Se ignora cuántos millares de víctimas sacrificó la Iglesia en los primeros siglos de su establecimiento en nuestra patria; pero desde fines del siglo XV hasta principios del XIX, o sea durante los trescientos años que imperó en España la Inquisición, hizo lo siguiente:

Personas quemadas vivas    32 469
Personas que murieron en los tormentos o de resultas 2344
Otras que fueron sujetas a tormentos horribles 287 986
Total: 322 799

Es decir, que cada año que hubo Inquisición en España se quemaron cien personas y se mandaron a presidio mil, o lo que es lo mismo, durante más de trescientos años seguidos, la Iglesia romana hizo en España tres víctimas todos los días.

Trescientos veintidós mil setecientos noventa y nueve españoles, hombres y mujeres, sacrificados porque su razón se oponía a admitir como divinos, Mandamientos hechos por los jefes de la Iglesia romana, que son hombres como los demás. Mandamientos enteramente opuestos a los de la verdadera religión cristiana. A todos estos cientos de miles de víctimas les fueron confiscados los bienes, haciendo perecer a sus familias en la miseria, mientras los ministros que se decían de Cristo vivían como príncipes en la mayor opulencia.
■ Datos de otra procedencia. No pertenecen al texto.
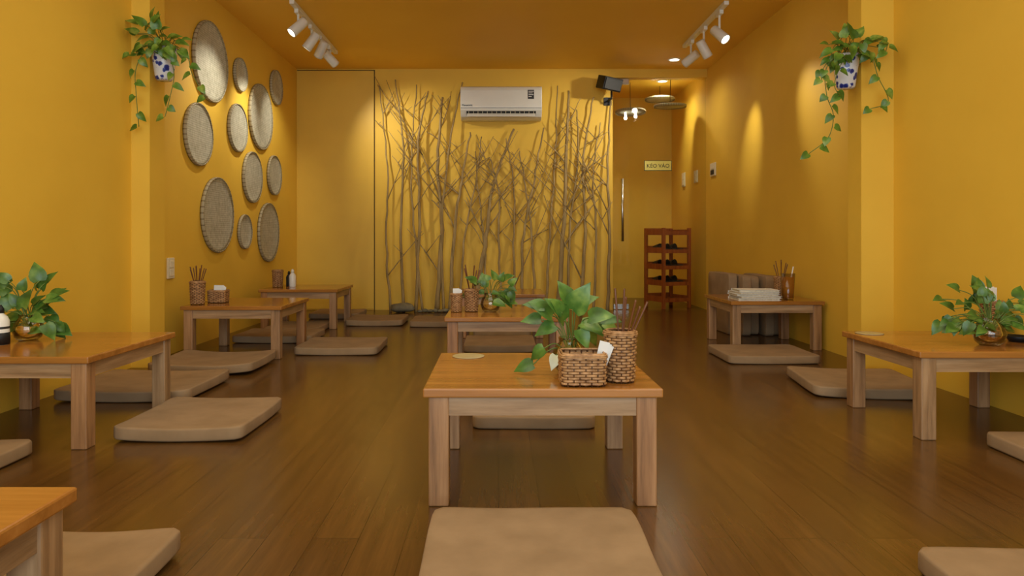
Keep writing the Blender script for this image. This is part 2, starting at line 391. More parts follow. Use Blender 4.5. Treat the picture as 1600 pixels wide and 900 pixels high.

Si a los millares sacrificados en España se añaden los de otros países, suben a millones los mártires inmolados por esa Iglesia romana, que es la encamación de la tiranía, del odio, del rencor y de la venganza, esa organización que todavía trata de conservar una parte de los hombres reducida a la condición de animales irracionales, con objeto de explotarlos, valiéndose de la ignorancia para vivir del trabajo de ellos.